A Non-Sequitur Bombed

A non-sequitur can be used as a humor trigger because of the relationship, or non-relationship, it creates.  A non-sequitur is a statement in which the final part is totally unrelated to the first part.  Or it’s an argument in which its conclusion does not follow from its premises.

An example of a non-sequitur:  I am Norwegian and I am Scandinavian.  Bob is not Norwegian therefore Bob is not Scandinavian.  There is a dis-connect in the logic and the conclusion does not ring true.

Another example:  The news stand was out of Sports Illustrated…I should have worn clean underwear.  Second part does not flow logically from the first part of the statement.

About a month ago, the Word Of The Day at our Toastmasters meeting was non-sequitur.  A week later I decided to try a non-sequitur joke in my Observational Humor monologue. 

The set-up for the joke was a Television commercial which I had recently seen on a couple of the local TV stations.  It was a bunion commercial.  It featured segments of ordinary people going about their daily activities:  “I love jogging…hate the bunions.”  “I love my job…hate the bunions.”  “I love shopping…hate the bunions.”

The commercial stood out to me because I had seen it at least a dozen times.  So I decided to close my Observational Humor monologue with a non-sequitur joke.  Here it is:

“I love humor…hate the bunions.”

I thought that was funny…since there is no logical connection between humor and the bunions.  The audience sat there and just looked at me.  Not a smile.  After about five seconds I received a sympathetic titter.  The joke didn’t work.  I normally close with a joke that I feel is a sure winner.  So the lack of response was a total surprise to me.

Back to the drawing board.  Time to learn a lesson:

1.  Ask questions.  I talked to some audience members after the meeting.  Most people had not seen the bunion commercials.  Oops.  An incorrect assumption on my part.  I felt that at least half of the people there would have seen the commercials.  I was way off base.

2.  Just like me.  Part of the problem may have been the assumption that people were similar to me.  The bunion commercial was advertising for a local foot-care center.  Most of the commercials aired in the early morning hours when the rates were cheaper.  I often get up between midnight and 4:00 am for a drink of water, and before I go back to sleep I turn on the TV and watch for five minutes.  That’s when I see the commercial.  On reflection afterward, people who attend Toastmasters meetings are probably watching less TV than your average person.  And even fewer are watching in the wee hours of the morning.  So I was using a set-up that probably no one could relate to.  They weren’t just like me, putting themselves in the place to see the commercial.

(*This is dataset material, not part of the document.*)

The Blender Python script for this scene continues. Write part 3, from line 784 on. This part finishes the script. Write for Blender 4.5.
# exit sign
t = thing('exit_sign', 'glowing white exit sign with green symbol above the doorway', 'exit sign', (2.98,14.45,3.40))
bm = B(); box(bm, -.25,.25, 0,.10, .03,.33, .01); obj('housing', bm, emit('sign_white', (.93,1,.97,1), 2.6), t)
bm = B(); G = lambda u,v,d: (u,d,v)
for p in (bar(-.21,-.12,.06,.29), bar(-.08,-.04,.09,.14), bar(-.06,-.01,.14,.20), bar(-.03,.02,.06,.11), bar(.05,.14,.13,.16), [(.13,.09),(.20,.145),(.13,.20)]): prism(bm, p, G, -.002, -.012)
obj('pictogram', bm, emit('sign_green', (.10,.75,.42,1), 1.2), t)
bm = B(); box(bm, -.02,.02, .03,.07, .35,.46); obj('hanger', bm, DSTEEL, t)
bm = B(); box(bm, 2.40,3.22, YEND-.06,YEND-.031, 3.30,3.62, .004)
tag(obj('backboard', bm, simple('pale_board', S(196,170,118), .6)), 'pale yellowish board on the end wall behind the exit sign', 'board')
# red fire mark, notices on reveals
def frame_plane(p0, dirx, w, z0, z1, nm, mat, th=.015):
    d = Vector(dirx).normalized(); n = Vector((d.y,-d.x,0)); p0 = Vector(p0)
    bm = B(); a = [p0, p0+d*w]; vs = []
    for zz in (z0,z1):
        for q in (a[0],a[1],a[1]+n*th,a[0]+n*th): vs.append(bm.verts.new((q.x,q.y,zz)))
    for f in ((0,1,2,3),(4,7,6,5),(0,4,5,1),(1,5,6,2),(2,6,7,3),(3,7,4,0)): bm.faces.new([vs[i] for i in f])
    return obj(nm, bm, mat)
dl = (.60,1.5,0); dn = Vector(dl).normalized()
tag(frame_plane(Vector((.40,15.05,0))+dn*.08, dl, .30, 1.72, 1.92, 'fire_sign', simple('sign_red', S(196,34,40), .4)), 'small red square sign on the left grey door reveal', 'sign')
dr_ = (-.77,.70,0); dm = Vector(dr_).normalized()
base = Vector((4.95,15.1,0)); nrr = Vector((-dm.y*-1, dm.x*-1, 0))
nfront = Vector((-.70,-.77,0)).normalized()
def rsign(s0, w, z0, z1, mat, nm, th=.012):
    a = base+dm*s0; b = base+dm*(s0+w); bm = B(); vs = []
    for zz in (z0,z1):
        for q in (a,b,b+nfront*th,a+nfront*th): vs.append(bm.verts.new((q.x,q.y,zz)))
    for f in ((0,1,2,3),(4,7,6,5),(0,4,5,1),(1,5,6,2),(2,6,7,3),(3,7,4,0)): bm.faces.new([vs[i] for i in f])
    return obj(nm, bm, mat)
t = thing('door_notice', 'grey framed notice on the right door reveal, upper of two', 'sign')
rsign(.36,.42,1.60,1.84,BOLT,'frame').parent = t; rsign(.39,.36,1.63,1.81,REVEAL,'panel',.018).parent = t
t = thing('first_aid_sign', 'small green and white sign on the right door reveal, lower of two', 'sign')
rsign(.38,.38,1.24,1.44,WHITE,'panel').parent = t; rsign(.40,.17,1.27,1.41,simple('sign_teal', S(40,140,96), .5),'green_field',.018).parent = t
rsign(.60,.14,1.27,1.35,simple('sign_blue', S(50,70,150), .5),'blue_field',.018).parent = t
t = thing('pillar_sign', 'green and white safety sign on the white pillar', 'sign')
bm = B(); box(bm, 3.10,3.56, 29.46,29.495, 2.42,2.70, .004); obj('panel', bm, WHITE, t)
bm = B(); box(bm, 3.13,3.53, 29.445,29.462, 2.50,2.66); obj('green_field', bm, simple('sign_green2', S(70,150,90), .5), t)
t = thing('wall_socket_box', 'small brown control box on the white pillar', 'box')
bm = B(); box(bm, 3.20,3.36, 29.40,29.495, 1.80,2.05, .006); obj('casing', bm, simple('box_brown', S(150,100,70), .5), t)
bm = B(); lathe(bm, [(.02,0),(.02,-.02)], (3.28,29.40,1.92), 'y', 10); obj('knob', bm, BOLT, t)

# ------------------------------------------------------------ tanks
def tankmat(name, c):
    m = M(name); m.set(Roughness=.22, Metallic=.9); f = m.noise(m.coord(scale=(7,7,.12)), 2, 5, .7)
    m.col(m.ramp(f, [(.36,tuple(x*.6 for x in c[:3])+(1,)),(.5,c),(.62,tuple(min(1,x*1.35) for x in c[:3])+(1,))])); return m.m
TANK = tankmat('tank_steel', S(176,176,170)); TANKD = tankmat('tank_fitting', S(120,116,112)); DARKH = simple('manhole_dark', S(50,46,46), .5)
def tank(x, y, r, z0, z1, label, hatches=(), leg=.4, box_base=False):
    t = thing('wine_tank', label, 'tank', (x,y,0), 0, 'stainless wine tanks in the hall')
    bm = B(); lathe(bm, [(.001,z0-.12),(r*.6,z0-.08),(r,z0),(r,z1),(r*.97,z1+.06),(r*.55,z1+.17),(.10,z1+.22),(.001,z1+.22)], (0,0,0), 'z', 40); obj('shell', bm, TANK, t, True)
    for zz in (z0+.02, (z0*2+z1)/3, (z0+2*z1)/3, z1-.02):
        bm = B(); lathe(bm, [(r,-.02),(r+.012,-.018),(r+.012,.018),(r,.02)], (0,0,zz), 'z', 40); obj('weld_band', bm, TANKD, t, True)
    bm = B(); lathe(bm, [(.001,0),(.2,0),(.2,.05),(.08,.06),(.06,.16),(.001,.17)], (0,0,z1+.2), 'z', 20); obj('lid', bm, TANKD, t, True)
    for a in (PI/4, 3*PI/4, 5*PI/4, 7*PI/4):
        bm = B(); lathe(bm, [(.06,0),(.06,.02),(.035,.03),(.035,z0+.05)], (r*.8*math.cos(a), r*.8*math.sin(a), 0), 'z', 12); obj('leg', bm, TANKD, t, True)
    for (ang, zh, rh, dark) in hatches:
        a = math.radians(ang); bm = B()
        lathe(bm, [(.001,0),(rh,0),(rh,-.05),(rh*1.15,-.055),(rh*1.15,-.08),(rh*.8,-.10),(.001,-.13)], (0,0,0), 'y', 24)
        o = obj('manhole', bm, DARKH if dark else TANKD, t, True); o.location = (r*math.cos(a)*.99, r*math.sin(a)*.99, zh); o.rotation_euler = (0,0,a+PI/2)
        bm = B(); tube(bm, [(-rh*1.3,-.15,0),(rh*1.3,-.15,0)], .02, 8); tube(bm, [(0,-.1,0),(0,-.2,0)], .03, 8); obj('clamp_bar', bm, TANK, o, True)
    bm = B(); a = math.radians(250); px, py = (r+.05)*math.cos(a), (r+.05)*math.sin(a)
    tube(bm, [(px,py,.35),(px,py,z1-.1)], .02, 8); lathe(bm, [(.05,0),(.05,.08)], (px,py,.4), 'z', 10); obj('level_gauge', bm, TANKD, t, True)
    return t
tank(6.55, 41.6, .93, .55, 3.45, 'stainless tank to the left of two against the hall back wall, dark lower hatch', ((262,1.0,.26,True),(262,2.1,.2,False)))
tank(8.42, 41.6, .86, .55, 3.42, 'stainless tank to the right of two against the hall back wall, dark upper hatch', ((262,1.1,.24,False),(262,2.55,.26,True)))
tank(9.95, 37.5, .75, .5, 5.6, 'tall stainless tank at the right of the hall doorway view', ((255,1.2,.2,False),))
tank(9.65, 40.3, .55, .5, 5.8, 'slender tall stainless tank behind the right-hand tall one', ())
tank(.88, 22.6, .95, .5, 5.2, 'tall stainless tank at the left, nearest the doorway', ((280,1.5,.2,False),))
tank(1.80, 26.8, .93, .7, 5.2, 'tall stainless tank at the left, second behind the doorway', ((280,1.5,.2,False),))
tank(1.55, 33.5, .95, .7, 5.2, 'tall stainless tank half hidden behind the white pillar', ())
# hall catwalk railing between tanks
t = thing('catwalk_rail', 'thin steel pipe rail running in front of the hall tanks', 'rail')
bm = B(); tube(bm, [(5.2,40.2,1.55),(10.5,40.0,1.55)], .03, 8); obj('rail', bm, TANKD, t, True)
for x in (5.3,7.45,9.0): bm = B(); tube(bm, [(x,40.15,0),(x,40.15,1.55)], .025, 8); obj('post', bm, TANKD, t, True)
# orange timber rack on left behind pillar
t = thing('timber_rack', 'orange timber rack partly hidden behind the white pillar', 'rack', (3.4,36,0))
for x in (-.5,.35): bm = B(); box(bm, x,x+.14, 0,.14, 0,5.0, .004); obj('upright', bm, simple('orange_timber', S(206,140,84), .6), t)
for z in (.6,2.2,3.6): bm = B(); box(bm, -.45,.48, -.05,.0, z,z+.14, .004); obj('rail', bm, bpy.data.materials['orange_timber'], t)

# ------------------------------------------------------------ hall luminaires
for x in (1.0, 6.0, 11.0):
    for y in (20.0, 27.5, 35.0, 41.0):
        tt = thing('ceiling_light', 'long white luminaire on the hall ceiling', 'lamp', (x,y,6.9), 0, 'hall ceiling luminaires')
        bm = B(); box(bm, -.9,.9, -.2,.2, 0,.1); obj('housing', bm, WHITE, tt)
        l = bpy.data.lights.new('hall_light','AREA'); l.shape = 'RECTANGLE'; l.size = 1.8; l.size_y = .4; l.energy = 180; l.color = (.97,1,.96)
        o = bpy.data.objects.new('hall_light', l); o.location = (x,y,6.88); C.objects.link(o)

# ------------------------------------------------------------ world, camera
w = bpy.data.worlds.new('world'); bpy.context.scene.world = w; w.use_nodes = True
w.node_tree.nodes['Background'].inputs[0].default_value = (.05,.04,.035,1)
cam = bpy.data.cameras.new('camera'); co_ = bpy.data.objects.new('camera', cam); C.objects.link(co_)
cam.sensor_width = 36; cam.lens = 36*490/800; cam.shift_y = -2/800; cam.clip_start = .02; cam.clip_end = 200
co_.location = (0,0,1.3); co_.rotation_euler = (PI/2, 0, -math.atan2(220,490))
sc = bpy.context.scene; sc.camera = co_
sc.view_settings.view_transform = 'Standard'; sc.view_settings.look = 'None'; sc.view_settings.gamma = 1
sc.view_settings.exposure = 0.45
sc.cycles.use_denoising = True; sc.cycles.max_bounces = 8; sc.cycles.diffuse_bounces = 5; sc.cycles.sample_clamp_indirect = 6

3.  A clear set-up.  The fact that I used a non-sequitur, which made no logical sense, magnified the need for a clear set-up.  A vague set-up based on an incorrect assumption just didn’t do the trick.  In hind-sight, when using a non-sequitur, a crystal-clear set-up is very important.  Forget playing with the superiority theory and letting the audience do most of the work to get the joke.  I should have referred to the previous week’s word of the day, perhaps defined it, and used a non-sequitur in my comments…before I did my closing joke.

4.  Speak clearly.  The feedback also told me that several people didn’t catch the word BUNION.  I may have been sloppy in my projection or my enunciation.  Or the problem could have been that bunion is not a commonly used word.  I don’t think I’ve used the word bunion in the last 20 years, in conversation.  That’s probably the same for other people too.  Combine the fact that it’s an un-common word with the fact that the train of logic is a total disconnect and you have a sentence which is greeted not with laughs but with “Huh? What did he just say?” Just as I should have mentioned the process of doing a joke with a non-sequitur, I also should have made a comment about bunions before I needed to use it as a punchline to a joke.  And I needed to speak the word BUNION clearly.

5.  Go to school.  You learn more when you bomb than when you get a huge laugh from a joke.  Always go to school when you have a joke that falls flat.  On the flip side, also go to school when you get a laugh where you were not expecting one.  It’s understanding the unexpected which prepares us for stronger performances in the future.